Work to complete - Give back the full listing, character for character, with no pictures.

Dataset extract -
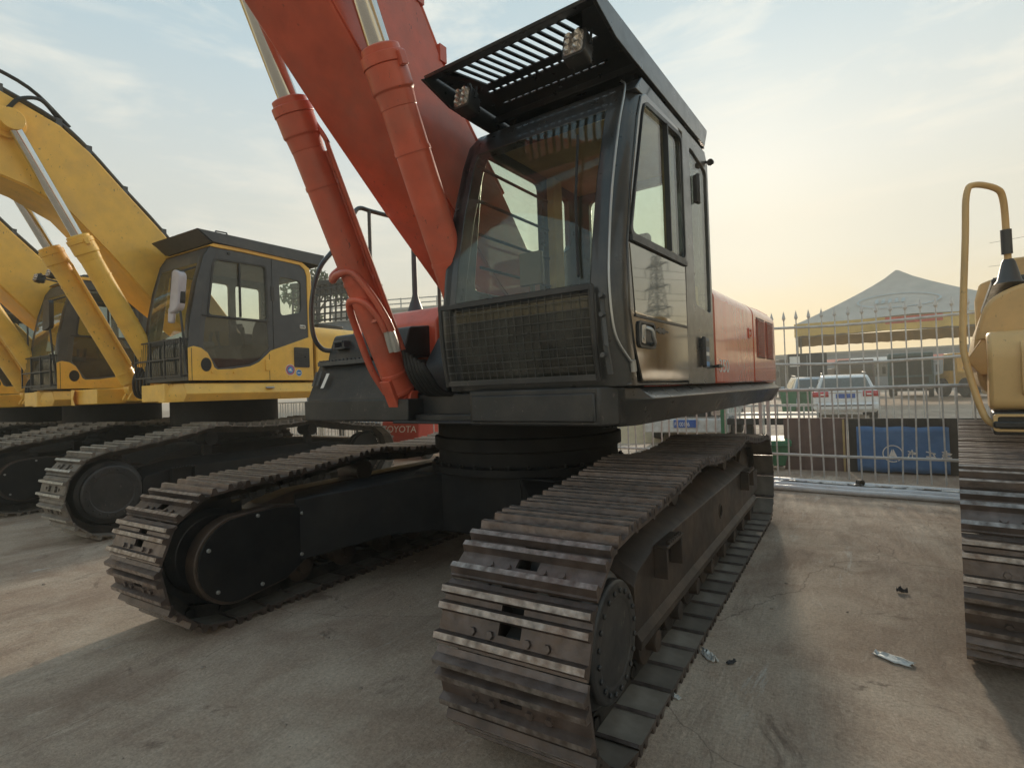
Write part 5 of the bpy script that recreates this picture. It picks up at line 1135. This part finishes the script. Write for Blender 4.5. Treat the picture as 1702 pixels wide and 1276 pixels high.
for s_ in (-1,1): b.bar((0,0,H),(s_*2.2,0,H+1.8), .18,.18); b.bar((s_*1.1,0,H+.9),(s_*1.1,0,H), .12,.12)
b.build('cross_arm', SLATE, pt); b = MB()
for z, l in ((33.2,4.2),(27.6,4.6),(22.0,5.0)):
    for s_ in (-1,1): b.tube([(s_*l,-44+4.4*i,z-2.3+3*((i-10)/10)**2) for i in range(21)], .05, 5)
b.build('power_cable', BLKBOARD, pt)
# ================================================================== small things on the ground
def scrap(loc, s, m, label, cat, seed, flat=.25, name='litter'):
    R_ = random.Random(seed); b = MB(); n = 9; rows = []
    for i in range(n): rows.append([((i/(n-1)-.5)*s*(1+.2*R_.random()), (j/(n-1)-.5)*s*.55*(1-.7*abs(i/(n-1)-.45))+.02*s*R_.gauss(0,1), .006+flat*s*R_.random()*(1-abs(j/(n-1)-.5)*1.6)) for j in range(n)])
    b.loft(rows); o = b.build(name, m); o.location = loc; o.rotation_euler.z = R_.random()*3; so_ = o.modifiers.new('Solidify','SOLIDIFY'); so_.thickness = .003; tag(o, label, cat)
scrap((1.655,-1.06,0), .10, LITTER, 'white crumpled plastic scrap against the right track', 'litter', 1, .4, 'plastic_scrap')
scrap((2.455,-.66,0), .15, LITTER, 'torn pale paper lying on the concrete near the right excavator', 'litter', 5, .12, 'paper_scrap')
scrap((2.56,.40,0), .055, DKLITTER, 'small dark lump alone on the concrete beyond the torn paper', 'litter', 3, .7, 'rubble_lump')
scrap((1.76,-1.07,0), .05, DKLITTER, 'tiny brown scrap right of the white crumpled plastic', 'litter', 8, .4, 'rubble_lump')
scrap((1.60,-1.50,0), .05, LITTER, 'tiny white shred by the near end of the right track', 'litter', 11, .3, 'plastic_scrap')
R_ = random.Random(9)
for k in range(90):
    x = R_.uniform(-3.2,3.3); y = R_.uniform(-3.5,.8) if k % 3 else R_.uniform(-3.4,-2.2)
    if -1.7 < x < -.9 or .9 < x < 1.7: continue
    b = MB(); s_ = R_.uniform(.003,.012)**1.0; b.loft([[(s_*q*cos(2*pi*i/7)*R_.uniform(.8,1.2), s_*q*1.3*sin(2*pi*i/7)*R_.uniform(.8,1.2), z*s_) for i in range(7)] for q, z in ((1,-.1),(1.1,.3),(.7,.75),(.2,.85))], close=True)
    o = b.build('pebble', PEBB); o.location = (x,y,0); o.rotation_euler.z = R_.random()*6; tag(o, 'tiny grey pebble among the stones strewn on the concrete', 'pebble', 'pebbles strewn on the concrete')
b = MB(); b.lathe([(0,0),(.22,.0),(.25,.02),(.25,.06),(.21,.075),(0,.07)], (0,0,0), 'z', 28); o = b.build('oval_dish', PVC); o.location = (-11.05,-.15,.965); o.rotation_euler = (0,.05,.3); o.scale = (1.4,.9,1); tag(o, 'white oval plastic dish lying on the track of a yellow excavator at the left', 'dish')

# ================================================================== hazy evening air over the whole yard
hb = MB(); hb.box(-110,110,-60,160,-1,45); ho = hb.build('haze', None); ho.data.materials.clear(); tag(ho, kind='stuff')
hm = bpy.data.materials.new('haze air'); hm.use_nodes = True; N = hm.node_tree.nodes; N.clear(); o_ = N.new('ShaderNodeOutputMaterial'); pv = N.new('ShaderNodeVolumePrincipled')
pv.inputs['Color'].default_value = (.97,.92,.80,1); pv.inputs['Density'].default_value = .0055; pv.inputs['Anisotropy'].default_value = .25
hm.node_tree.links.new(pv.outputs[0], o_.inputs['Volume']); ho.data.materials.append(hm)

Exercise response -
Write part 5 of the bpy script that recreates this picture. It picks up at line 1135. This part finishes the script. Write for Blender 4.5. Treat the picture as 1702 pixels wide and 1276 pixels high.
for s_ in (-1,1): b.bar((0,0,H),(s_*2.2,0,H+1.8), .18,.18); b.bar((s_*1.1,0,H+.9),(s_*1.1,0,H), .12,.12)
b.build('cross_arm', SLATE, pt); b = MB()
for z, l in ((33.2,4.2),(27.6,4.6),(22.0,5.0)):
    for s_ in (-1,1): b.tube([(s_*l,-44+4.4*i,z-2.3+3*((i-10)/10)**2) for i in range(21)], .05, 5)
b.build('power_cable', BLKBOARD, pt)
# ================================================================== small things on the ground
def scrap(loc, s, m, label, cat, seed, flat=.25, name='litter'):
    R_ = random.Random(seed); b = MB(); n = 9; rows = []
    for i in range(n): rows.append([((i/(n-1)-.5)*s*(1+.2*R_.random()), (j/(n-1)-.5)*s*.55*(1-.7*abs(i/(n-1)-.45))+.02*s*R_.gauss(0,1), .006+flat*s*R_.random()*(1-abs(j/(n-1)-.5)*1.6)) for j in range(n)])
    b.loft(rows); o = b.build(name, m); o.location = loc; o.rotation_euler.z = R_.random()*3; so_ = o.modifiers.new('Solidify','SOLIDIFY'); so_.thickness = .003; tag(o, label, cat)
scrap((1.655,-1.06,0), .10, LITTER, 'white crumpled plastic scrap against the right track', 'litter', 1, .4, 'plastic_scrap')
scrap((2.455,-.66,0), .15, LITTER, 'torn pale paper lying on the concrete near the right excavator', 'litter', 5, .12, 'paper_scrap')
scrap((2.56,.40,0), .055, DKLITTER, 'small dark lump alone on the concrete beyond the torn paper', 'litter', 3, .7, 'rubble_lump')
scrap((1.76,-1.07,0), .05, DKLITTER, 'tiny brown scrap right of the white crumpled plastic', 'litter', 8, .4, 'rubble_lump')
scrap((1.60,-1.50,0), .05, LITTER, 'tiny white shred by the near end of the right track', 'litter', 11, .3, 'plastic_scrap')
R_ = random.Random(9)
for k in range(90):
    x = R_.uniform(-3.2,3.3); y = R_.uniform(-3.5,.8) if k % 3 else R_.uniform(-3.4,-2.2)
    if -1.7 < x < -.9 or .9 < x < 1.7: continue
    b = MB(); s_ = R_.uniform(.003,.012)**1.0; b.loft([[(s_*q*cos(2*pi*i/7)*R_.uniform(.8,1.2), s_*q*1.3*sin(2*pi*i/7)*R_.uniform(.8,1.2), z*s_) for i in range(7)] for q, z in ((1,-.1),(1.1,.3),(.7,.75),(.2,.85))], close=True)
    o = b.build('pebble', PEBB); o.location = (x,y,0); o.rotation_euler.z = R_.random()*6; tag(o, 'tiny grey pebble among the stones strewn on the concrete', 'pebble', 'pebbles strewn on the concrete')
b = MB(); b.lathe([(0,0),(.22,.0),(.25,.02),(.25,.06),(.21,.075),(0,.07)], (0,0,0), 'z', 28); o = b.build('oval_dish', PVC); o.location = (-11.05,-.15,.965); o.rotation_euler = (0,.05,.3); o.scale = (1.4,.9,1); tag(o, 'white oval plastic dish lying on the track of a yellow excavator at the left', 'dish')

# ================================================================== hazy evening air over the whole yard
hb = MB(); hb.box(-110,110,-60,160,-1,45); ho = hb.build('haze', None); ho.data.materials.clear(); tag(ho, kind='stuff')
hm = bpy.data.materials.new('haze air'); hm.use_nodes = True; N = hm.node_tree.nodes; N.clear(); o_ = N.new('ShaderNodeOutputMaterial'); pv = N.new('ShaderNodeVolumePrincipled')
pv.inputs['Color'].default_value = (.97,.92,.80,1); pv.inputs['Density'].default_value = .0055; pv.inputs['Anisotropy'].default_value = .25
hm.node_tree.links.new(pv.outputs[0], o_.inputs['Volume']); ho.data.materials.append(hm)